Madeline Simmonds is just one of those women who stayed at her desk the day she miscarried as she was embarrassed and felt it was too personal to discuss.
“I was new to the job. My boss is great but I wasn’t prepared to share my trauma or tell them that I was bleeding and in pain,” she told The Courier-Mail.
As Mr Simmonds said in his maiden speech his wife and himself had a hell of a fight to have a baby. They went through many rounds of unsuccessful IVF, suffered a molar pregnancy, lost a pregnancy at six weeks and then another at 14 weeks.
The light in the struggle was the much anticipated arrival of Theodore who is now three and Isabelle who is five months.
“We are incredibly lucky to have had two beautiful children and they are pure joy but every now and then I think we could actually have had five children. You never forget,” Mrs Simmonds said.

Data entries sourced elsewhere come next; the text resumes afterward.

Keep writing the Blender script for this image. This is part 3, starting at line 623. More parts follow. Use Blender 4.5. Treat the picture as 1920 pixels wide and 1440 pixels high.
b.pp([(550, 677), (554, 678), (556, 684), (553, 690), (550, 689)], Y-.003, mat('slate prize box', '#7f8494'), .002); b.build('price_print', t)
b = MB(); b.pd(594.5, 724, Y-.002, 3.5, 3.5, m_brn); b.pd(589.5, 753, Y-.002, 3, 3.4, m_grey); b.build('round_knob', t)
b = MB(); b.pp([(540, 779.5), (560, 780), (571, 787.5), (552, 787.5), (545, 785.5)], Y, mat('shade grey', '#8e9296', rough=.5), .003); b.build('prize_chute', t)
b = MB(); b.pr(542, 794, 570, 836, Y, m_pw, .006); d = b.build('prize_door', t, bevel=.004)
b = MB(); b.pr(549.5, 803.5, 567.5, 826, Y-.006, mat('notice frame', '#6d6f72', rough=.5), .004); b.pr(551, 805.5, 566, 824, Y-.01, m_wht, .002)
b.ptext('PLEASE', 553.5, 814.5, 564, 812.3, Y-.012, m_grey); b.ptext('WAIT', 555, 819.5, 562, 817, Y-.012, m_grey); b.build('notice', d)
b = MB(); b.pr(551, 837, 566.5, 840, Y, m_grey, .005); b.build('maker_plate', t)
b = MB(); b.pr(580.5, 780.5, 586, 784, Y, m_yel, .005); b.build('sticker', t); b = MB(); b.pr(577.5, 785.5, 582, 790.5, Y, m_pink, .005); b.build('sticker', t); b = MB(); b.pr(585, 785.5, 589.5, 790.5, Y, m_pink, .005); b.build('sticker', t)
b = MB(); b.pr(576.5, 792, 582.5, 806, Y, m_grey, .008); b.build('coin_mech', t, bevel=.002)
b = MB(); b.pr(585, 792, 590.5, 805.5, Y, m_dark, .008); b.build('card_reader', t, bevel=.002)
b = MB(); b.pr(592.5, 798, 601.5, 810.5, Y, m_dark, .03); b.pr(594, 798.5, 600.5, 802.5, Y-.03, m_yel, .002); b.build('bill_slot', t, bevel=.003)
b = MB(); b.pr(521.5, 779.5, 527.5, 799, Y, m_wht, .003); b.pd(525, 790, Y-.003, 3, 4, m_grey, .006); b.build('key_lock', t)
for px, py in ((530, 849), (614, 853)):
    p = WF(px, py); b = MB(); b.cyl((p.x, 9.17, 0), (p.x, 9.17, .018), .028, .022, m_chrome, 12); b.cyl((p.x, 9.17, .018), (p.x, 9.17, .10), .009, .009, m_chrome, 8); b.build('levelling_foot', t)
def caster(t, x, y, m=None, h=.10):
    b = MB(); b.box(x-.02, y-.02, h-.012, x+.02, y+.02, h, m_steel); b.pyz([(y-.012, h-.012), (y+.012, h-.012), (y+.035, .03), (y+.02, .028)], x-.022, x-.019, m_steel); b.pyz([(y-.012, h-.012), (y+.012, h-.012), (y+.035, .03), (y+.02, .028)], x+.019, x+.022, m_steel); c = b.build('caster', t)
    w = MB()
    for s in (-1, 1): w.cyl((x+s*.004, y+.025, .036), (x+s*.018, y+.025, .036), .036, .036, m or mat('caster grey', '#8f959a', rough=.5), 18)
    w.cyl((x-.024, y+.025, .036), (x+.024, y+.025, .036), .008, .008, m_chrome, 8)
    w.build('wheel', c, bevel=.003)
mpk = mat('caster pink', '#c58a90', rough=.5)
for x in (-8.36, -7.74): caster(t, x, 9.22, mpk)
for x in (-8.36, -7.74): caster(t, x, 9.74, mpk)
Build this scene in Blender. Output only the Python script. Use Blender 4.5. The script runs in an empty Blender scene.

“It’s taken a long time for us to be able to talk about our grief. I’d say it was trauma.
“When Julian spoke out in Parliament I was seeing the real and deep pain for the first time.
“I felt a sense of relief that our story was out as people often asked when we would have a baby.”
This week former duchess of Sussex Meghan Markle helped break down the taboo of talking about the pain of miscarriage by sharing her own loss.
Mr Simmonds said it is important to secure the support of business owners.
“We understand that any change to the Fair Work Act will have an impact on workplaces and will affect small and medium businesses differently to larger companies. However, we believe that this move will be widely supported across all levels of Australia’s business community,” Mr Simmonds said.
The Pink Elephant Support Network is surveying small businesses to assess their support for the amendment to the law.
“We are going to keep pushing and hopefully will see a draft drawn up in January,” he said.
“This is incredibly personal to me, but it is vital for the 100,000 Australian couples who lose babies in the first 12 weeks every year.
“It doesn’t matter how early a baby is lost, the grief is the same. As soon as you hear that you are pregnant you start dreaming about that child, what it will look like, what you need to buy for its arrival.”
The Pink Elephants Support Network, which provides emotional support to women and their families who suffer a lost pregnancy, is grateful to Mr Simmonds for revealing that the loss impacts dads too.
“Parliament needs to hear all the voices,” Katrina Groshinski, chair of the Pink Elephants Support Network said.